Интересно, что общество, описанное в романе Геннадия Прашкевича, считает объектом искусства не рисунок на спине героя, а самого Семёна. «Экспонат Х» – его официальное название. С одной стороны, оскорбительно для человека, по нашим меркам, разумеется. Тем более для того, кто столько пережил: выжил в Цусимском сражении, влюбился до безумия в проститутку-француженку, прошел советский концлагерь, опять выжил, воевал в Великую Отечественную, выжил, попал в фашистский концлагерь, снова выжил, пусть и благодаря помощи из будущего. Вот где настоящий-то ужас, причем далеко не фантастический! С другой стороны, может, это и есть проявления настоящего Искусства? Размашистые мазки чьей-то уверенной кисти, увлеченно рисующей человеческую жизнь? Над этим вопросом стоит подумать.

«БОЖЕСТВЕННАЯ КОМЕДИЯ»: ПРОЩАЙ, МОРАЛЬ?

В «Божественной комедии» всё, на первый взгляд, по-другому. Главная героиня – мадам Катрин – прекрасно бы смотрелась на страницах гламурного женского чтива. Женщина, самостоятельно проложившая путь от провинциальной Катьки Лажовской через промежуточные постели до баронессы Катрин фон Баум и любовницы всесильного наркобарона, – настоящая «героиня нашего времени». Если не в новизне, то в современности здесь Геннадию Прашкевичу точно не откажешь.

Когда-то Катька ездила на дачу – «дерьмовый SPA», по её выражению – с подвыпившей тусовкой, и в то же время – мечты о Лазурном береге. Нет, не мечты – твердая решимость добиться своего во что бы то ни стало. Потом: «Почему он оказался в вашей постели?» – «В те дни я была одна, а у него были деньги». Золушка превратилась в гейшу. Действительно современно и типично. Даже стандартно, если бы не одна навязчивая идея, которая только и отличает Катрин от неживой гламурной куклы, – погоня за давно умершим художником, точнее, за разгадкой его тайны.

Мир, в котором живет мадам Катрин, не блещет оригинальностью. Точнее, он знаком нам, как отражение в зеркале: всё та же богема всё так же ахает над очередным избранным для поклонения «гением» (мёртвым, чтоб никому не было обидно), главную картину которого, естественно, никто не видел, и всё те же проститутки курят в барах дешёвые сигареты. «Постоянно меняется ценностная ориентация. Раньше ходили на Репина, потом на импрессионистов, теперь на белый квадрат». Что это, деградация ценностей или разные грани одной и той же пустоты?

И все так же в этом мире стоят элитные отели, попасть в которые могут только избранные.

Впрочем, как раз порог отеля «Парадиз» и отделяет «Божественную комедию» от гламура с приключениями.
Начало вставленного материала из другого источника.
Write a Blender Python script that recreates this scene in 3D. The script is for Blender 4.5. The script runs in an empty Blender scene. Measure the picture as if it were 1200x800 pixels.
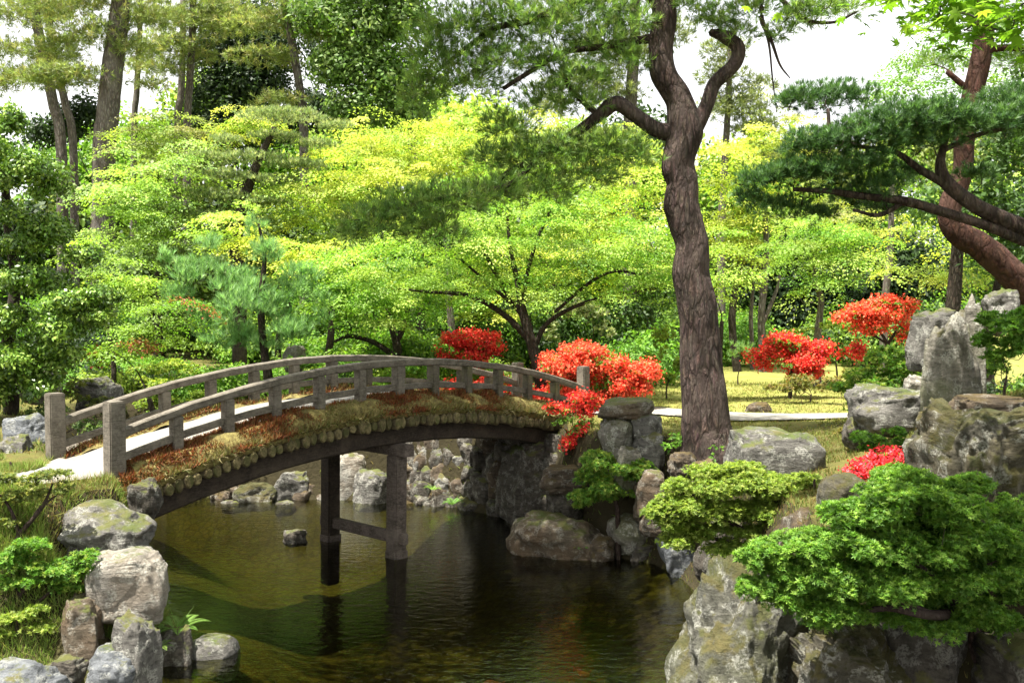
import bpy, math, random
import numpy as np
from mathutils import noise as mnoise, Vector
sc = bpy.context.scene
COL = sc.collection
# ------------------------------------------------------------------ camera, sky, sun
EYE = np.array([0.0, 0.0, 3.82]); F = 1200.0; PITCH = math.atan(48/1200)
cam = bpy.data.cameras.new('camera'); cam_o = bpy.data.objects.new('camera', cam); COL.objects.link(cam_o)
cam.sensor_width = 36; cam.lens = 36; cam.clip_start = 0.1; cam.clip_end = 2000
cam_o.location = EYE; cam_o.rotation_euler = (math.pi/2-PITCH, 0, 0); sc.camera = cam_o
SUN = np.array([-0.24, -0.2, 0.92]); SUN = SUN/np.linalg.norm(SUN)
world = bpy.data.worlds.new('World'); sc.world = world; world.use_nodes = True
wn = world.node_tree; bg = wn.nodes['Background']; sky = wn.nodes.new('ShaderNodeTexSky'); sky.sky_type = 'NISHITA'
sky.sun_disc = False; sky.sun_elevation = math.asin(SUN[2]); sky.sun_rotation = math.atan2(SUN[0], SUN[1])
sky.dust_density = 9.0; sky.air_density = 1.0; sky.ozone_density = 1.0
tcw = wn.nodes.new('ShaderNodeTexCoord'); cln = wn.nodes.new('ShaderNodeTexNoise'); cln.inputs['Scale'].default_value = 2.6; cln.inputs['Detail'].default_value = 7
clr = wn.nodes.new('ShaderNodeValToRGB'); clr.color_ramp.elements[0].position = .3; clr.color_ramp.elements[0].color = (.72, .72, .72, 1); clr.color_ramp.elements[1].position = .55
cmx = wn.nodes.new('ShaderNodeMix'); cmx.data_type = 'RGBA'; cmx.inputs[7].default_value = (3.5, 3.52, 3.55, 1)   # thin bright cloud over the sky
wn.links.new(tcw.outputs['Generated'], cln.inputs['Vector']); wn.links.new(cln.outputs[0], clr.inputs[0]); wn.links.new(clr.outputs[0], cmx.inputs[0])
wn.links.new(sky.outputs[0], cmx.inputs[6]); wn.links.new(cmx.outputs[2], bg.inputs[0]); bg.inputs[1].default_value = 0.13
sl = bpy.data.lights.new('sun', 'SUN'); sl.energy = 4.7; sl.angle = math.radians(0.6); sl.color = (1.0, 0.95, 0.86)
so = bpy.data.objects.new('sun', sl); COL.objects.link(so); so.location = (0, 0, 40)
so.rotation_euler = Vector(SUN).to_track_quat('Z', 'Y').to_euler()
sc.view_settings.view_transform = 'Standard'; sc.view_settings.look = 'None'; sc.view_settings.gamma = 1.0
sc.view_settings.exposure = 1.9
sc.render.engine = 'CYCLES'
cy = sc.cycles; cy.use_denoising = True; cy.max_bounces = 6; cy.diffuse_bounces = 4; cy.glossy_bounces = 2
cy.transmission_bounces = 3; cy.transparent_max_bounces = 6; cy.use_adaptive_sampling = True; cy.adaptive_threshold = 0.015
try: cy.denoiser = 'OPENIMAGEDENOISE'
except Exception: pass

# ------------------------------------------------------------------ helpers
def at(px, py, Y):
    """point on the plane y = Y seen at photo pixel (px, py)"""
    u = (px-600)/F; v = (400-py)/F
    dy = math.cos(PITCH)+v*math.sin(PITCH); dz = -math.sin(PITCH)+v*math.cos(PITCH)
    s = Y/dy
    return np.array([u*s, Y, EYE[2]+dz*s])
def nrm(v): return v/np.maximum(np.linalg.norm(v, axis=-1, keepdims=True), 1e-9)
def sstep(a, b, x):
    t = np.clip((x-a)/(b-a), 0, 1); return t*t*(3-2*t)
def wob(P, s, k=0.0):
    """cheap smooth noise in -1..1 for arrays of points"""
    x, y, z = P[..., 0]*s+k, P[..., 1]*s+k*1.7, P[..., 2]*s+k*2.3
    return (np.sin(x*1.3+1.7*np.sin(y*.9+k))+np.sin(y*1.7+1.3*np.sin(z*1.1+k))+np.sin(z*1.5+1.9*np.sin(x*.7-k)))/3

def make_mesh(name, V, faces, mat, tint=None, smooth=False, base=None, parent=None):
    V = np.asarray(V, dtype=np.float32)
    if base is not None: V = V-np.asarray(base, dtype=np.float32)
    me = bpy.data.meshes.new(name)
    if isinstance(faces, np.ndarray):
        nf, k = faces.shape
        me.vertices.add(len(V)); me.vertices.foreach_set('co', V.ravel())
        me.loops.add(nf*k); me.loops.foreach_set('vertex_index', faces.astype(np.int32).ravel())
        me.polygons.add(nf)
        me.polygons.foreach_set('loop_start', np.arange(0, nf*k, k, dtype=np.int32))
        me.polygons.foreach_set('loop_total', np.full(nf, k, dtype=np.int32))
        me.update(calc_edges=True)
    else:
        me.from_pydata(V.tolist(), [], faces); me.update()
    if smooth: me.polygons.foreach_set('use_smooth', np.ones(len(me.polygons), dtype=bool))
    if tint is not None:
        a = me.color_attributes.new('tint', 'FLOAT_COLOR', 'POINT')
        a.data.foreach_set('color', np.c_[tint, np.ones(len(tint))].astype(np.float32).ravel())
    me.materials.append(mat)
    o = bpy.data.objects.new(name, me); COL.objects.link(o)
    if parent is not None: o.parent = parent
    elif base is not None: o.location = base
    return o
def tag(o, label, cat, group=None, kind=None):
    if label: o['label'] = label
    if cat: o['category'] = cat
    if group: o['group'] = group
    if kind: o['kind'] = kind
    return o
def thing(name, label, cat, base, group=None):
    o = bpy.data.objects.new(name, None); COL.objects.link(o); o.location = base; o.empty_display_size = .2
    o['_b'] = [float(x) for x in base]
    return tag(o, label, cat, group)
def bs(o): return np.array(o['_b'])

class LB:
    """collects leaf-sized kites"""
    def __init__(s): s.V = []; s.T = []
    def kite(s, C, U, N, L, W, col, mid=.42):
        V = np.cross(U, N); L = np.asarray(L).reshape(-1, 1); W = np.asarray(W).reshape(-1, 1)
        m = C+U*L*mid+N*L*.06
        q = np.stack([C, m+V*W*.5, C+U*L-N*L*.05, m-V*W*.5], 1)
        s.V.append(q.reshape(-1, 3)); s.T.append(np.repeat(col, 4, axis=0))
    def n(s): return sum(len(v) for v in s.V)//4
    def build(s, name, mat, parent=None, base=None):
        V = np.concatenate(s.V); T = np.concatenate(s.T)
        f = np.arange(len(V), dtype=np.int32).reshape(-1, 4)
        b = bs(parent) if parent is not None else base
        return make_mesh(name, V, f, mat, T, base=b, parent=parent)

def catmull(P, n):
    P = np.asarray(P, float); Q = np.vstack([2*P[0]-P[1], P, 2*P[-1]-P[-2]]); out = []
    for i in range(1, len(Q)-2):
        t = np.linspace(0, 1, n, endpoint=False)[:, None]
        a, b, c, d = Q[i-1], Q[i], Q[i+1], Q[i+2]
        out.append(.5*(2*b+(c-a)*t+(2*a-5*b+4*c-d)*t*t+(3*b-a-3*c+d)*t**3))
    return np.vstack(out+[P[-1:]])
class TB:
    """collects tubes"""
    def __init__(s): s.V = []; s.F = []; s.c = 0
    def tube(s, P, R, sides=6, rough=0.0, k=0.0, cap=True):
        P = np.asarray(P, float); R = np.asarray(R, float); n = len(P)
        T = nrm(np.gradient(P, axis=0)); ref = np.array([0.3, 0.9, 0.1]) if abs(T[0][2]) > .6 else np.array([0, 0, 1.0])
        A = nrm(np.cross(T, ref)); B = np.cross(T, A)
        an = np.linspace(0, 2*math.pi, sides, endpoint=False)
        ring = A[:, None]*np.cos(an)[None, :, None]+B[:, None]*np.sin(an)[None, :, None]
        rr = R[:, None]*np.ones((1, sides))
        V = P[:, None]+ring*rr[..., None]
        if rough:
            d = wob(V, 5.0, k)*.55+wob(V*np.array([1, 1, .45]), 17.0, k+3)*.45
            V = V+ring*(rr*rough*d)[..., None]
        i = np.arange(n-1)[:, None]*sides; j = np.arange(sides)[None]; j2 = (j+1) % sides
        f = np.stack([i+j, i+j2, i+sides+j2, i+sides+j], -1).reshape(-1, 4)+s.c
        V = V.reshape(-1, 3)
        if cap:
            V = np.vstack([V, P[-1]+T[-1]*R[-1]*.5]); e = len(V)-1+s.c; l = (n-1)*sides+s.c
            f = np.vstack([f, np.stack([l+np.arange(sides), l+(np.arange(sides)+1) % sides, np.full(sides, e), np.full(sides, e)], -1)])
        s.V.append(V); s.F.append(f); s.c += len(V)
    def build(s, name, mat, parent=None, base=None):
        b = bs(parent) if parent is not None else base
        F_ = np.concatenate(s.F)
        faces = [tuple(dict.fromkeys(q)) for q in F_.tolist()]
        return make_mesh(name, np.concatenate(s.V), faces, mat, smooth=True, base=b, parent=parent)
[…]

Потому что за порогом появляется, наконец, долгожданное «если бы», намеки на которое преследуют читателя с самого начала повести. Только в середине повествования писатель после долгих намеков бросает свой камешек в человеческую массу и смотрит, какие идут круги.
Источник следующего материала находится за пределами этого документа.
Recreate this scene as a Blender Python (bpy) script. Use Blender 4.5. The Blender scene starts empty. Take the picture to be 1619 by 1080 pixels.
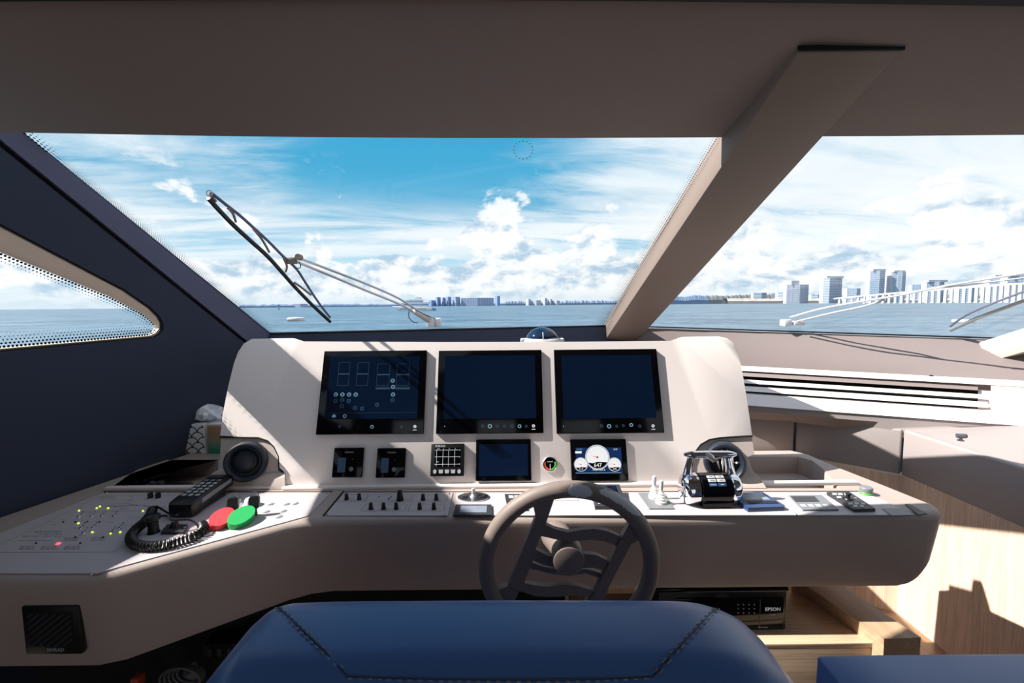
import bpy, bmesh, math, random
from mathutils import Vector as V, Matrix as M
from mathutils.geometry import tessellate_polygon, intersect_ray_tri
random.seed(7)
sc = bpy.context.scene
COL = sc.collection
# ------------------------------------------------------------------ camera
FPX, CAM = 719.6, V((0, 0, 1.6))
ROLL, PITCH = math.atan(15/1619), math.atan(58/719.6)
cF = V((0, math.cos(PITCH), -math.sin(PITCH))); cU0 = V((0, math.sin(PITCH), math.cos(PITCH))); cR0 = V((1, 0, 0))
cR = cR0*math.cos(ROLL) - cU0*math.sin(ROLL); cU = cU0*math.cos(ROLL) + cR0*math.sin(ROLL)
cam_d = bpy.data.cameras.new('camera'); cam = bpy.data.objects.new('camera', cam_d); COL.objects.link(cam)
cam_d.lens = 16.0; cam_d.sensor_width = 36.0; cam_d.clip_start = 0.02; cam_d.clip_end = 60000
cam.matrix_world = M(((cR.x, cU.x, -cF.x, CAM.x), (cR.y, cU.y, -cF.y, CAM.y), (cR.z, cU.z, -cF.z, CAM.z), (0, 0, 0, 1)))
sc.camera = cam
# ------------------------------------------------------------------ light and exposure
SUN_DIR = V((-1.07, -0.035, 1.0)).normalized()
SUN_E, SKY_E = 9.3, 0.90
vs = sc.view_settings
sc.display_settings.display_device = 'sRGB'
vs.view_transform = 'Standard'; vs.look = 'None'; vs.gamma = 1.0; vs.use_curve_mapping = False; vs.exposure = 0.3
sun_d = bpy.data.lights.new('sun', 'SUN'); sun_d.energy = SUN_E; sun_d.angle = math.radians(0.53); sun_d.color = (1.0, 0.92, 0.83)
sun = bpy.data.objects.new('sun', sun_d); COL.objects.link(sun); sun.rotation_euler = SUN_DIR.to_track_quat('Z', 'Y').to_euler(); sun.location = (-8, 0, 10)

class X:
    """tiny expression builder for shader maths"""
    t = None
    def __init__(s, k): s.k = k
    @staticmethod
    def m(op, *a, clamp=False):
        n = X.t.nodes.new('ShaderNodeMath'); n.operation = op; n.use_clamp = clamp
        for i, v in enumerate(a):
            if isinstance(v, X): X.t.links.new(v.k, n.inputs[i])
            else: n.inputs[i].default_value = v
        return X(n.outputs[0])
    def __add__(s, o): return X.m('ADD', s, o)
    def __radd__(s, o): return X.m('ADD', o, s)
    def __sub__(s, o): return X.m('SUBTRACT', s, o)
    def __rsub__(s, o): return X.m('SUBTRACT', o, s)
    def __mul__(s, o): return X.m('MULTIPLY', s, o)
    def __rmul__(s, o): return X.m('MULTIPLY', s, o)
    def __truediv__(s, o): return X.m('DIVIDE', s, o)
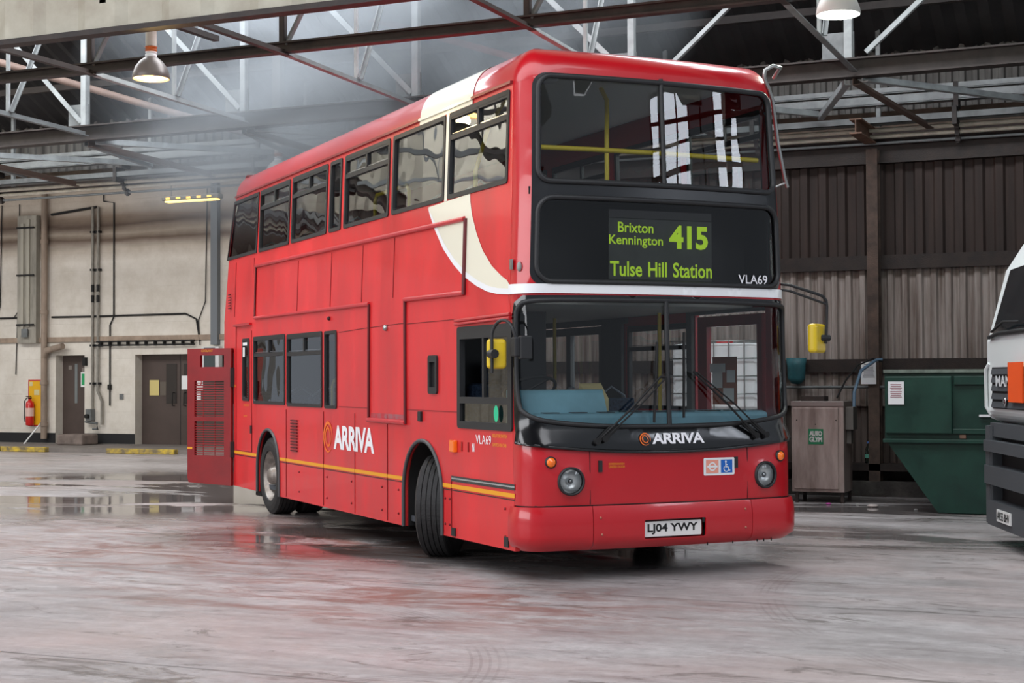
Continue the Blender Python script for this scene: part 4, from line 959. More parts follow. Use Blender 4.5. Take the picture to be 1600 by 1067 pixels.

На этот раз камешек вроде бы меньше Тоутатеса: изобретение, применённое для начала в стенах отеля, позволяет общаться с любым человеком, даже если он умер, даже если он знаком только по сплетням и газетным вырезкам. «Вспомни улыбку, вспомни, как касались ваши язычки, вспомни губы, руки, походку, цвет глаз, в твоем подсознании все сохранено, как в памяти самого мощного компьютера. Вспомни, и ментальная матрица мгновенно расположит информацию в нужном порядке, а система, встроенная во все это… она выдернет нужного тебе человека из любой эпохи».

Автор не слишком трудился над тем, чтобы создать убедительную научную концепцию. Но такой цели перед повестью и не стоит – в данном случае Геннадию Прашкевичу интересно не столько «если…», сколько «тогда…»

И тогда… «Впервые между человеком и объектом его любви ничего не стоит. И нет больше несчастий, порождённых тем, что мы так долго считали моралью». Значит, делаем вывод вслед за героем, и самой морали больше нет? То есть, конечно, какая-то мораль ещё будет, но какая? Сам-то изобретатель был уверен, что делает мир счастливым, что позволяет человеку вырваться из тюрьмы собственного тела. Снимая преграды, стоящие перед любовью, он, видимо, надеется сделать ненужными преступления, совершаемые ради любви или из ревности, уничтожить самые злые печали, приводящие неокрепшие сердца на край крыши. С другой стороны: «Мир вращается вокруг тебя. Легкое движение твоих бедер меняет судьбы, один твой кивок перекраивает мир». Человек становится центром собственного мира, Богом для образов, порожденных его подсознанием.

Реально ли устоять на вершине этой Вавилонской башни, не рухнув вниз под тяжестью собственного эгоизма? Стоит ли менять борьбу за счастье на заточение в очередной тюрьме – пусть на этот раз не из плоти, но из мысли? «Там, где возможно все, там уже ничего не имеет значения». На мой взгляд, такой вариант намного более страшен, чем старомодные страсти по несбыточным чувствам.

Для чего писатель проводит столь необычный эксперимент?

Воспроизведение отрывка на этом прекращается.